30-го июля 1915 г. Святые горы, Харьковской губ<ернии>. Графский участок, 14 дача Лазуренко.
Милая, милая Лиленька,
— так зашумели сосны. Здесь, несмотря на Харьковскую губ<ернию> — Финляндия: сосны, песок, вереск, прохлада, печаль.
— страшное беспокойство и тоска: сидим при керосиновой лампе-жестянке, сосны шумят, газетные известия не идут из головы, — кроме того, я уже 8 дней не знаю, где Сережа, и пишу ему наугад то в Белосток, то в Москву, без надежды на скорый ответ.
Сережу я люблю на всю жизнь, он мне родной, никогда и никуда от него не уйду. Пишу ему то каждый, то — через день, он знает всю мою жизнь, только о самом грустном я стараюсь писать реже. На сердце — вечная тяжесть. С ней засыпаю и просыпаюсь.

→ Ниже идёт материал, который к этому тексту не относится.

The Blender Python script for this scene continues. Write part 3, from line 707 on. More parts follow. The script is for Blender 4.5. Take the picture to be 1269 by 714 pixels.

— Соня меня очень любит и я ее люблю — и это вечно, и от нее я не смогу уйти. Разорванность от дней, которые надо делить, сердце все совмещает.
— простого — у меня, кажется, не будет никогда и вообще, это не мое свойство. И радости у меня до глубины — нет. Не могу делать больно и не могу не делать…
Аля растет трудным, сложным ребенком — в обычное время спокойна, как взрослый человек, но чувствительность у нее чрезмерная. Сейчас же слезы на глазах. Самолюбие и совесть — вот ее две главных черты, обе в ней поражают. Лицом она прелестна, лучше нельзя. — “Почему небо не звенит?” (Колокола) — “Я съела маленькую мясу” (за супом) — “Ты — мой большой ангел”. — “Почему зайчик не целуется, который на стене?” (Солнечный) — “Марина, я съела ма-аленькую зелень: ма-аленькую гадость”. — “А кота в лавке продают? А бусы? А черешни? А маленького Боженьку? А маленького дядю на брошке? А ангела? А маленькие звезды?” — “Солнце в луже валяется”.
— Лиленька, в следующем письме пришлю Вам новые стихи, они о цыганстве. Пока целую Вас нежно.